Rows from a 3D scene dataset:
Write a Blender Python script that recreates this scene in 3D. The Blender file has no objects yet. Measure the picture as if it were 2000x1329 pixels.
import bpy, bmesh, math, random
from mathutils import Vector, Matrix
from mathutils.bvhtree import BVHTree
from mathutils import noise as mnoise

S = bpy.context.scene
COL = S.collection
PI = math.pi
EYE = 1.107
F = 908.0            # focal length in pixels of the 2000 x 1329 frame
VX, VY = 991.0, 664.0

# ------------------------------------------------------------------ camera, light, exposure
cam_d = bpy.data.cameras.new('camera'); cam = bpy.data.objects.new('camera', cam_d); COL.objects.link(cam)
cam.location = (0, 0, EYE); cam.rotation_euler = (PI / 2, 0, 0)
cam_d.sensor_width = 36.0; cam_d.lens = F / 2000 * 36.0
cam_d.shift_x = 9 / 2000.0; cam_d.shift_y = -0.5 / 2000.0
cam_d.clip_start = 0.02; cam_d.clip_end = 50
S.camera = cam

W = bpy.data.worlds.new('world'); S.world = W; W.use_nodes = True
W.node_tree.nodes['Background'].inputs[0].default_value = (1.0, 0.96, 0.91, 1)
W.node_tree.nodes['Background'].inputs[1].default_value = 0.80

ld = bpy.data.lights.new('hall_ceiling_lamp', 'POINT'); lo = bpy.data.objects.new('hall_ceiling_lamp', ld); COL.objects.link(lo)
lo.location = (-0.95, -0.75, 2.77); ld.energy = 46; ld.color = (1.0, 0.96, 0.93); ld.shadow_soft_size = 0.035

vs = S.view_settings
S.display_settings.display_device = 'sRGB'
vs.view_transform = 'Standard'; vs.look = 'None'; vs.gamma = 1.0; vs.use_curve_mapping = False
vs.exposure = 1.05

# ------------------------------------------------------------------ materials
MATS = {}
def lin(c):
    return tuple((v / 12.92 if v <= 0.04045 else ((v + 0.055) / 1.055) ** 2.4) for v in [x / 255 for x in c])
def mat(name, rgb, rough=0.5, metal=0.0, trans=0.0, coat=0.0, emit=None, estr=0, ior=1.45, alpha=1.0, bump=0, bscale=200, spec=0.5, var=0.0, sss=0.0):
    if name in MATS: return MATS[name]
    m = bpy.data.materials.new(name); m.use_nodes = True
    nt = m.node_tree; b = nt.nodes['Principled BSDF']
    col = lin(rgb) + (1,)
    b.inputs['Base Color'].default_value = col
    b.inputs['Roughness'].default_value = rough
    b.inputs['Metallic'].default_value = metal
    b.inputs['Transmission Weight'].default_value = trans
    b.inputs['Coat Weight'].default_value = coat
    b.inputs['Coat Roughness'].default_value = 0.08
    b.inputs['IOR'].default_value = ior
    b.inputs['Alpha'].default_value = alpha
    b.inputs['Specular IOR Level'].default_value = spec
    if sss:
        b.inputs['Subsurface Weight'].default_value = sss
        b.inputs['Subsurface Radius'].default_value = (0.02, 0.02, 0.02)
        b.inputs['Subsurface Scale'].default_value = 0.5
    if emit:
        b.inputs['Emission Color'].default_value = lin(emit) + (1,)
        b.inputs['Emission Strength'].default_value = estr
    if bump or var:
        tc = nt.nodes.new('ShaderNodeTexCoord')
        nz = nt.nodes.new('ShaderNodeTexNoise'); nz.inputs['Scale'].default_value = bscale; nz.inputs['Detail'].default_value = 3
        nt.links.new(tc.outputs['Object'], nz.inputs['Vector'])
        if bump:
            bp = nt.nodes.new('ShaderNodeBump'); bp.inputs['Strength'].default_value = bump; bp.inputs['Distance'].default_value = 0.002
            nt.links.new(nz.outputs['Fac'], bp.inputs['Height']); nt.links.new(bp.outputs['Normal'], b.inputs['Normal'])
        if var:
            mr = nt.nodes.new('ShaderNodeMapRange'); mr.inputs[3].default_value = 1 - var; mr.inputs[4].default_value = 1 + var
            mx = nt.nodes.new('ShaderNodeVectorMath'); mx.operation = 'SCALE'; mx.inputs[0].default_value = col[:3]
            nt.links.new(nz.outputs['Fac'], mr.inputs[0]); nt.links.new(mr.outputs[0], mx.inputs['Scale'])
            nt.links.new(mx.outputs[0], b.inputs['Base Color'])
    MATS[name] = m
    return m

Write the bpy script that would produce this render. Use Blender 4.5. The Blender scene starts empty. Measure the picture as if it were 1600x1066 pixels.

Given request:
Reproduce only the lines from the top of the material through the one bearing "S.camera = cam", each exactly as it stands.

Expected answer:
Write a Blender Python script that recreates this scene in 3D. The Blender file has no objects yet. Measure the picture as if it were 2000x1329 pixels.
import bpy, bmesh, math, random
from mathutils import Vector, Matrix
from mathutils.bvhtree import BVHTree
from mathutils import noise as mnoise

S = bpy.context.scene
COL = S.collection
PI = math.pi
EYE = 1.107
F = 908.0            # focal length in pixels of the 2000 x 1329 frame
VX, VY = 991.0, 664.0

# ------------------------------------------------------------------ camera, light, exposure
cam_d = bpy.data.cameras.new('camera'); cam = bpy.data.objects.new('camera', cam_d); COL.objects.link(cam)
cam.location = (0, 0, EYE); cam.rotation_euler = (PI / 2, 0, 0)
cam_d.sensor_width = 36.0; cam_d.lens = F / 2000 * 36.0
cam_d.shift_x = 9 / 2000.0; cam_d.shift_y = -0.5 / 2000.0
cam_d.clip_start = 0.02; cam_d.clip_end = 50
S.camera = cam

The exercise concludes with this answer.